San Diego

Council to Gloria: Hands Off Arts Cash as $111M Hole Looms

AI Assisted Icon
Published on November 12, 2025
Council to Gloria: Hands Off Arts Cash as $111M Hole LoomsSource: TGStaff, Public domain, via Wikimedia Commons

San Diego’s City Council budget committee put the mayor on notice Wednesday: don’t plug the city’s deficit by trimming the arts. With a roughly $111 million shortfall projected for next fiscal year, the panel urged keeping the arts’ share of hotel‑tax revenue intact, a clear message ahead of spring’s budget fight.

Budget Committee Sends a No‑Cut Message

The committee voted unanimously to instruct Mayor Todd Gloria to maintain arts funding at the same percentage of hotel-tax revenue as this year, 4.28%, rather than accept cuts, as reported by The San Diego Union-Tribune. Councilmember Kent Lee called the move “a way for us to really put a foot down this year — to say that the council wants to see no less than 4.28%,” and members said the guidance should shape the mayor’s winter budget options.

What the ‘Penny for the Arts’ Pledge Means

The request sits alongside the 2012 “Penny for the Arts” plan, a five‑year roadmap to phase arts funding up to 1% of hotel room revenue. As outlined by the City of San Diego, that “penny” equates to roughly 9.52% of the city’s 10.5% transient‑occupancy tax pool, a target the city still hasn’t reached.
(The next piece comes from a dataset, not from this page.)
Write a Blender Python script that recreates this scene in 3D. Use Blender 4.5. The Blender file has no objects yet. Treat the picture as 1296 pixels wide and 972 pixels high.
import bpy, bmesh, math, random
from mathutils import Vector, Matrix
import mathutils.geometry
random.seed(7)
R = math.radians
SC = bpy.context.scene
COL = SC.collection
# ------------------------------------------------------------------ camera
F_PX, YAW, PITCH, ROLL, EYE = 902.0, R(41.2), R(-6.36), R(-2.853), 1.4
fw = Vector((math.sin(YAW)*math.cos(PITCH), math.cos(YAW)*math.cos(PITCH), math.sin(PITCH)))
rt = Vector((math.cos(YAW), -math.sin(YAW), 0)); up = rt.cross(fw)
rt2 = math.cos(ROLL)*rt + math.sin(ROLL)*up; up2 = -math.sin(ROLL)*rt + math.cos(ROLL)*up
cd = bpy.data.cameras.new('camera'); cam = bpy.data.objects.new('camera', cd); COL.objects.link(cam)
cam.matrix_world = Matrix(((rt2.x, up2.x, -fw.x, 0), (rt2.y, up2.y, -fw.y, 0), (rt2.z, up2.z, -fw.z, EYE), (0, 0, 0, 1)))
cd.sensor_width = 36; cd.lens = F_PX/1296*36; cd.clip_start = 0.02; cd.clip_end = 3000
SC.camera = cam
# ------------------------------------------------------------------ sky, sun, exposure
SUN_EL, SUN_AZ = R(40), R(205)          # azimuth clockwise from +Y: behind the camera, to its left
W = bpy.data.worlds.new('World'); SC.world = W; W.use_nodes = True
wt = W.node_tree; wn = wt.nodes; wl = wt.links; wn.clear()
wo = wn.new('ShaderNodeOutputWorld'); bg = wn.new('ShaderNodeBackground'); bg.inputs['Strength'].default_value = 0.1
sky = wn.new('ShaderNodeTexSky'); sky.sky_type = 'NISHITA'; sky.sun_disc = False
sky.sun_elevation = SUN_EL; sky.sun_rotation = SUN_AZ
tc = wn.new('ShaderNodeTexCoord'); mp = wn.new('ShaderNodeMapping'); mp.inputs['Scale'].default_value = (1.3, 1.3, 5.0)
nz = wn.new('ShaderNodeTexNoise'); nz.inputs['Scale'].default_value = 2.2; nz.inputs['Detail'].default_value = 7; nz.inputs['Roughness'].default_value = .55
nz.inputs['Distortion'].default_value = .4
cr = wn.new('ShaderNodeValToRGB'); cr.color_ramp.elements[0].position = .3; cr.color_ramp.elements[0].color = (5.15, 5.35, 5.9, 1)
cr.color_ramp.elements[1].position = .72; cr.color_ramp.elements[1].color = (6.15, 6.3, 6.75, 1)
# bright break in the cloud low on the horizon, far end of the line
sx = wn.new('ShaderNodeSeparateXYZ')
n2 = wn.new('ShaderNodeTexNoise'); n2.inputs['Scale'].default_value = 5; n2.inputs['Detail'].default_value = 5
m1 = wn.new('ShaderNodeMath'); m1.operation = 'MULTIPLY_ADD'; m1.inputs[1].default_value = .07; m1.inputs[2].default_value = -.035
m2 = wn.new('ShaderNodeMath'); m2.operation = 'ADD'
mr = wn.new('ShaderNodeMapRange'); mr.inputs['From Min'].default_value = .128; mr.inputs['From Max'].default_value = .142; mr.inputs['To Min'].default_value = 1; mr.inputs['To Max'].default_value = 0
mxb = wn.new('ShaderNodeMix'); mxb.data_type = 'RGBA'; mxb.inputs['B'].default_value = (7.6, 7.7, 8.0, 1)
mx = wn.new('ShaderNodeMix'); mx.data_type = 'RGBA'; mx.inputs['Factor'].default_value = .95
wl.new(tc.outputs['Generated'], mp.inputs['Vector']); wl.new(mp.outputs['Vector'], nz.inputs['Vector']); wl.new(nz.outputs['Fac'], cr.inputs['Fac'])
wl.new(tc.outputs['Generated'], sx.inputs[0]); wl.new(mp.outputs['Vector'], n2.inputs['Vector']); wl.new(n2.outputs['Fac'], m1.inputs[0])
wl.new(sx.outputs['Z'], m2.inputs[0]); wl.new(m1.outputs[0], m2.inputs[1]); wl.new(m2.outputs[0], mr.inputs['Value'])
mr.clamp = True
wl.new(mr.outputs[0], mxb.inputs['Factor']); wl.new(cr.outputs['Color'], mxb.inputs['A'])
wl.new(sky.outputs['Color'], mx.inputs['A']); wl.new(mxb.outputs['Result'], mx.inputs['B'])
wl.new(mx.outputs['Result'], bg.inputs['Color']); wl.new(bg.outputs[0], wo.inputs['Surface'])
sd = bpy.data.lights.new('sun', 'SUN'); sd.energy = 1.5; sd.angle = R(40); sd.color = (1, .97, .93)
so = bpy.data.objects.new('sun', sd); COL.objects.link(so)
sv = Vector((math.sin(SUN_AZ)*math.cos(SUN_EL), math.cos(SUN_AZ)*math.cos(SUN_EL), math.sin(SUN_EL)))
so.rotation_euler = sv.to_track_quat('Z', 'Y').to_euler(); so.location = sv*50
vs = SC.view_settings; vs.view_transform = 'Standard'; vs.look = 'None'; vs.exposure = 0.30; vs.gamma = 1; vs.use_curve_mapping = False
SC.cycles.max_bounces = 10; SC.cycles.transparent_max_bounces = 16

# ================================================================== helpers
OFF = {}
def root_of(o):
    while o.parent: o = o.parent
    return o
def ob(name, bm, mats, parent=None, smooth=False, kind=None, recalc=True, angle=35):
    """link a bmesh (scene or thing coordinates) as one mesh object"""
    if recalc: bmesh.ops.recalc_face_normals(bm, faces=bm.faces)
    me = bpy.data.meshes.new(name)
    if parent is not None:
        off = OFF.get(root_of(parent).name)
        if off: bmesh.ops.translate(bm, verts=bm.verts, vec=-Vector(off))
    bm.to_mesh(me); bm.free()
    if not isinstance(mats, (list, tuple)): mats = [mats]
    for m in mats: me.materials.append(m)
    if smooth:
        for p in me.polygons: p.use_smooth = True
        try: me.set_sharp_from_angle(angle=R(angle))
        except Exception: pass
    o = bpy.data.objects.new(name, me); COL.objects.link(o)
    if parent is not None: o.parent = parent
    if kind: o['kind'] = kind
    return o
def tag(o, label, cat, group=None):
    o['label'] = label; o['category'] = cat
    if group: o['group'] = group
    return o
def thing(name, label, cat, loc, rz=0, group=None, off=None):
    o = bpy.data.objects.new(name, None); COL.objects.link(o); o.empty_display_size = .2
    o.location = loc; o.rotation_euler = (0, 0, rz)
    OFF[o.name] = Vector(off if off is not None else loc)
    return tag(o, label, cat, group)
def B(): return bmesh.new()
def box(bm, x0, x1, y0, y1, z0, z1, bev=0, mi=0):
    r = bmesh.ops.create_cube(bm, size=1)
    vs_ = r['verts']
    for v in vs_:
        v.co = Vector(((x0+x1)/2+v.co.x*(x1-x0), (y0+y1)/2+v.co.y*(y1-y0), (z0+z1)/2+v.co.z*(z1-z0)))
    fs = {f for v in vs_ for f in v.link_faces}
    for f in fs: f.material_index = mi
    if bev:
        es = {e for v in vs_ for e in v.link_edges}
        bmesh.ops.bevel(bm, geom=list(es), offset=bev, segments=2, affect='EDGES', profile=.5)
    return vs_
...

Arts Leaders Say Flat Funding Isn’t Enough

Advocates argue that keeping the percentage steady doesn’t counter inflation or losses from other funding sources and can operate as a real‑world cut. Bob Lehman, executive director of the San Diego Museum Council, has raised those concerns in public testimony and briefings, as documented by CalMatters, and the Museum Council’s leadership page shows Lehman representing dozens of regional institutions.

The Numbers — And What Comes Next

City finance projections suggest the dollar difference is significant but straightforward: holding arts at about 4.28% would keep Commission for Arts and Culture grants near the current roughly $14 million annual allocation, while fully meeting the Penny for the Arts target would lift spending toward the low‑$30 million range, according to reporting by The San Diego Union‑Tribune. Supporters also note the nonprofit arts sector generates more than $1 billion in local economic activity, according to the city’s summary of the Americans for the Arts study, as cited by the City of San Diego.